Après les dégâts causés par la dernière réforme et la dure expérience de la pandémie, c’est un moment idéal pour introduire dans le réseau de la santé et des services sociaux plus de démocratie et une plus grande responsabilisation envers la population.

Une telle proposition s’appuie sur des exemples de succès au Québec ou ailleurs, notamment dans les pays nordiques, et ne risque pas d’entacher l’efficacité anticipée ni d’entraîner des frais pour le Trésor public.

Nous proposons donc de créer au sein du réseau une instance bien identifiée, composée des responsables locaux des services de santé et des services sociaux œuvrant principalement en première ligne, auxquels s’associent des représentants élus du milieu municipal, des organismes communautaires, des GMF, des CLSC et des secteurs d’activité d’un territoire. Les frontières des territoires locaux, tracées selon les délimitations politiques et administratives reconnues, à savoir les MRC, en milieu semi-urbain et rural, et les arrondissements en milieu urbain, rendraient cette instance efficace et en étroite interaction avec la population.

Devant la proposition d’une agence Santé largement centralisée qui implique un fort mouvement de directives du haut vers le bas, il devient essentiel d’assurer le mouvement inverse, de faire contrepoids.

Il en va également de la responsabilisation à l’égard des populations là où elles vivent et évoluent.

À propos du privé

Le projet de loi 15 constitue une profession de foi envers le secteur privé et sa capacité à solutionner les problèmes d’accessibilité et de fourniture de services.
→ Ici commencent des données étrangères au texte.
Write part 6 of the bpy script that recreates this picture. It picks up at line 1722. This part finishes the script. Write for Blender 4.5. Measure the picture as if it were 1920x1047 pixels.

Le marché privé est présenté comme complémentaire au réseau public alors qu’à plusieurs égards, particulièrement à celui des ressources humaines, il s’avère être un compétiteur d’importance. La vision globale du système dans lequel il doit s’insérer n’est pas explicite, et les données requises pour assurer la continuité des services sont rarement disponibles, constate la Vérificatrice générale. De plus, les assertions d’efficacité, de coûts moindres, de qualité, de services plus humains et de résultats sur la santé et le bien-être de la population n’ont pas été démontrées ni débattues au sein de la population. Sur plusieurs aspects, les résultats, recensés dans une littérature abondante sur des systèmes à dominance privée, ne sont pas de nature à rassurer.

L’article 2 du PL 15 met sur le même pied établissements publics et établissements privés. Des articles traitant du recours au privé parsèment le projet de loi, et les établissements publics pourront faire appel au secteur privé sans être contraints de s’assurer que le caractère public du régime soit respecté et protégé. Et que dire de l’article 647 qui confie au ministre de la Santé la fonction de surveiller « le marché des services du domaine de la santé et des services sociaux, notamment afin d’en connaître l’offre et la demande et les circonstances dans lesquelles les personnes ont accès aux services » ? Où sont les limites à ne pas franchir de façon à conserver un contrôle collectif sur un secteur aux responsabilités sociales, dont celles d’assurer une équité entre les différents groupes de populations et d’éviter l’amplification des inégalités qui subsistent dans la société québécoise ?

Un tel recours au privé ouvre la porte à un délestage de responsabilités publiques, car celle d’assurer la santé et le bien-être de la population sera dorénavant partagée avec des entreprises privées (art. 452).

Or, le régime québécois est « fondamentalement » un régime public et universel. Sans engagement ferme pour maintenir ce caractère auquel est profondément attachée la population québécoise, le PL 15 opte unilatéralement pour un changement en favorisant le développement des services privés, notamment avec une croissance rapide d’une médecine partiellement ou totalement privée.

Dans ce contexte, il est urgent que le gouvernement ouvre à l’ensemble de la population le débat sur la place que doit occuper le privé dans le secteur de la santé et des services sociaux, de comparer le recours au secteur privé dans des États comparables au Québec, d’en évaluer la performance en fonction d’indicateurs de santé reconnus et de fournir les balises et les limites qui devront l’encadrer.

En conclusion

On se serait attendu à ce que l’action législative entreprise par le gouvernement constitue un effort plus important pour consolider les acquis du réseau public et lui permette de mieux servir les besoins de la population québécoise, plus spécifiquement en première ligne. Tout au long de la lecture des 300 pages du PL 15, on se demande sur quelles évaluations rigoureuses et quelles données probantes ont bien pu être formulées de telles positions gouvernementales.

Il est de la responsabilité sociale des différents acteurs, impliqués directement dans le réseau de la santé et des services sociaux, de signaler au gouvernement les deux pièges révélés par une littérature abondante et dans lesquels il s’engouffre avec son projet : le gigantisme des structures et le glissement vers le privé.